The campaign against Mrs Wolinska is being led by Fieldorf’s daughter, Maria, who called the former prosecutor "one of those careerists who are the pillars of any dictatorship." Maria learned from a rabbi that her father had been kept in solitary confinement for 23 months: “He had been starved and harassed and was under constant interrogation,” she said. “It was a terrible experience and I vowed to repay them.”

Mrs Wolinska is also accused of arranging for the false arrests of 24 others as part of a campaign to quell anti-Soviet resistance.

Two previous attempts at extraditing Mrs Wolinska, made in 1999 and 2001, were refused by British authorities because of Mrs Wolinska’s age. Poland’s recent admission to the EU now means, however, that a Warsaw military tribunal was allowed to issue the warrant for Mrs Wolinska without permission from British courts.

Responsibility for making the arrest would lie with the UK’s Serious Organised Crime Agency (SOCA), who were unable to comment on the case.

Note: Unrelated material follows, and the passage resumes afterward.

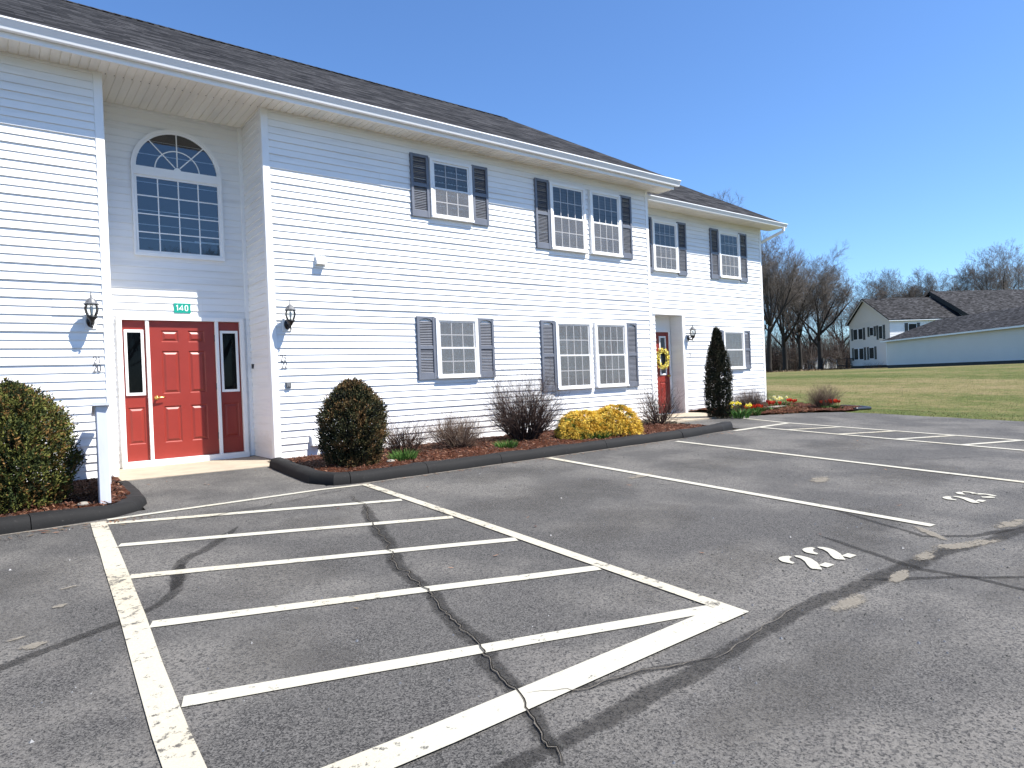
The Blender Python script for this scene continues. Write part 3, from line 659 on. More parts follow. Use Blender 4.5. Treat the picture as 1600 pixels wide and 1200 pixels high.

If convicted, Mrs Wolinska could spend up to 10 years in prison.

Speaking from her home in Bardwell Road, Mrs Wolinska called the case “political,” complaining that she has been made a scapegoat for a trial in which she denies involvement. “I am the only one alive. I can't even call witnesses if I'd like to have them because everyone is dead," she said. “I do not know why the whole business is coming up again. This is an old case.”

Wolinska-Brus has lived in England since 1972 and is now a British citizen. Her husband, Wlodzimierz Brus, was Emeritus Professor of Russian and East European studies and fellow of Wolfson College. He died in August.